There are two basic business challenges in the sales channel that operational CRM systems cannot fully address, as effective as they are at managing the orchestrations around our client contacts. First, there is the cost of sales itself, or your net sales expense. Sales representatives need to build pipelines, develop accounts, and mine leads in order to ultimately close business. These activities, as well as the efforts of those that support this process, are all costly. Sales and business leadership remains under increasing pressure to meet targets without increasing cost, which can only be accomplished through further improvements in productivity.

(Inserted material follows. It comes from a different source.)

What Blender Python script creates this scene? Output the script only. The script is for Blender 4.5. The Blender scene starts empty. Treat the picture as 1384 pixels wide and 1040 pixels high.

Secondly, sales teams - and the sales representatives and account managers that comprise them - are given to very human foibles, and not least among these is the emotional subtext that enters into the sales process. The purchasing intentions of clients and prospects are mediated and interpreted by sales who in turn apply the sum of their experience and intuition to forecast outcomes of these engagements. As a result, the aggregate forecast for which the sales executive is ultimately accountable is only as reliable as the individual contributions of those very human sales reps and account managers themselves.
Both these issues are fundamental – how can organizations become dispassionate in their interpretation of buyer intentions, and how further can sales productivity improve?
Given that wealth of untapped sales and customer data, this is where predictive analytics comes in. Consider some of the inefficiencies in the demand generation process. It is common for organizations to maintain thousands or even tens of thousands of sales leads in their systems and yet statistically only a very small percentage of these ever convert. One relevant application of predictive analytics is the indication of which leads from a database of several thousand actually matter, such that sales teams are able to bolster productivity by converting more leads (and hopefully closing more business) with dramatically fewer calls. Similarly, consider the scenario of the sales manager looking at a pool of open opportunities and a looming quarter end. The most productive use of resources would be one where the sales leader could ensure coverage of the opportunities most likely to close by the end of the quarter, another application of predictive analytics.
Predictive analytics can also address the human issues inherent in forecast reliability. Individual interpretations of buying propensity give way to a scientific extrapolation of forecast results that not only applies data mining and statistics to improve accuracy, but also helps to eliminate the surprise factor that impacts sales teams at the end of fiscal periods often regardless of their maturity. Many organizations also use predictive forecasts (and its delta with an individual’s forecast) as a coaching tool to improve sales forecasting over time at the individual level and team level.
The breadth of applications for predictive analytics for sales and marketing are many. With the maturity of CRM systems and the wealth in client data they are silently accruing, the convergence of these technologies is not only complimentary, but imperative.